J’ai envie d’avoir plein d’histoires à partager. Tu vois, je n’ai que vingt-cinq ans aujourd’hui mais je sais déjà ce que j’aimerais avoir vécu. Je te les raconterai à toi, mon fils ou ma fille, les enfants reprennent le fardeau du vécu de leurs parents et de ceux qui les ont précédés, c’est dans l’ordre des choses. Pendant que tu grandiras, je te raconterai des histoires par-ci par là, un peu de ta mère en mille morceaux d’anecdotes. Et quand toi tu seras adulte et moi vieille, c’est toi qui poseras les questions, c’est moi qui aurai du mal à me souvenir.

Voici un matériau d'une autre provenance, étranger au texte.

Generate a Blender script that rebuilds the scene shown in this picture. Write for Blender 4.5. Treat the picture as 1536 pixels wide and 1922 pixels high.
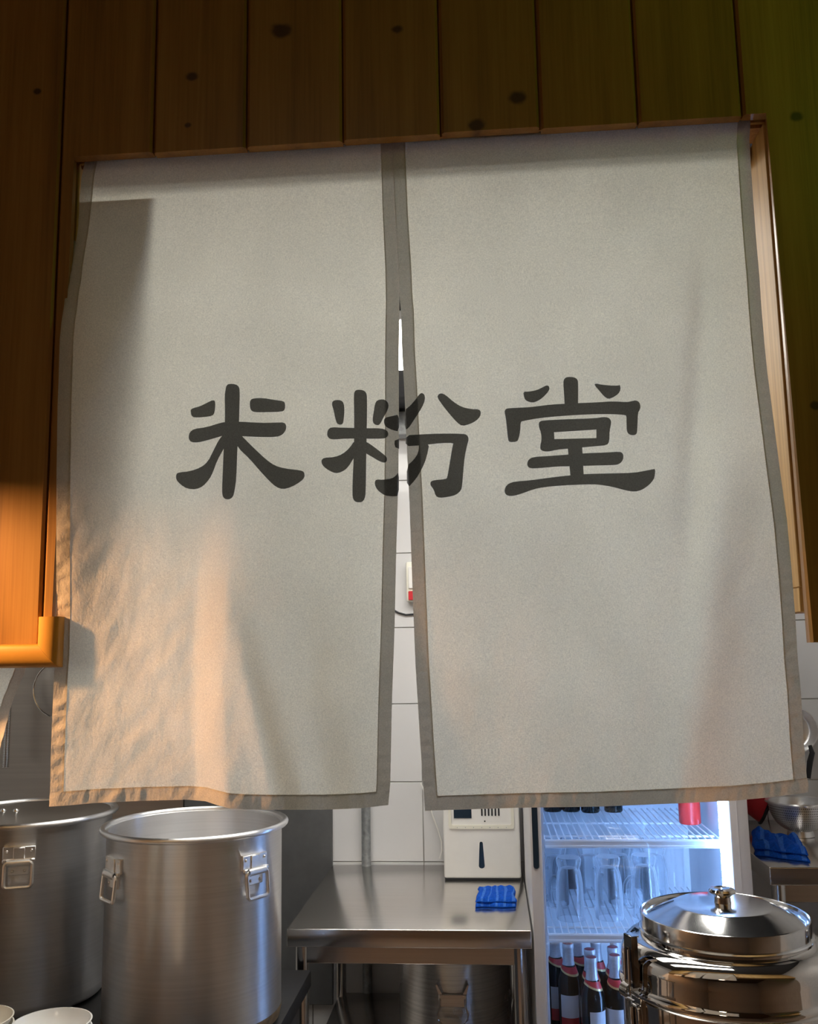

J’ai envie d’avoir des choses à te dire, de bonnes réponses à tes questions. Je voudrais te peindre le portrait honnête d’une aventurière. Qu’en m’écoutant, tu te dises Ma mère, c’était quand même une sacrée personne. Une femme qui a débordé de projets, d’envies. Qui a construit des choses, quitte à les voir se casser ensuite. Qui ne s’est pas posé de limites et qui a sauté plusieurs fois dans le vide. Quand tu me verras, toute recroquevillée sur un canapé un peu défraîchi, avec un regard tourné vers l’intérieur, je veux qu’à travers mes mots, tu vois transparaître une autre femme, une femme qui a vécu, qui est venue et qui a vaincu tout ce qu’elle souhaitait vaincre.

Et que tu vois quelqu’un de bien, aussi. On a toujours quelque chose à reprocher à ses parents. Je ne me fais pas d’illusions. En vieillissant, je vais forcément décevoir ou faire du mal. Même si je vais t’aimer très fort, je vais faire des erreurs, prendre de mauvaises décisions, manquer de patience ou de discernement. Pas que vis-à-vis de toi, d’ailleurs. Je ne te demande pas de me pardonner. Je te demande juste de faire preuve d’indulgence et de réserver ton jugement pour quand toi aussi, tu seras une vieille personne. Tu comprendras alors qu’on peut faire de son mieux, de toutes forces, et parfois se planter quand même en beauté. Mais je t’expliquerai tout ça, ne t’inquiète pas. Je t’expliquerai le pourquoi de mes décisions importantes, on discutera ensemble, quand tu seras plus grand ou grande que moi, quand tu auras toi aussi des enfants autour de toi et que tu me les amèneras le dimanche après-midi. On discutera de ce que c’est que d’être parent et d’essayer de faire de son mieux en ne sachant pas où l’on va.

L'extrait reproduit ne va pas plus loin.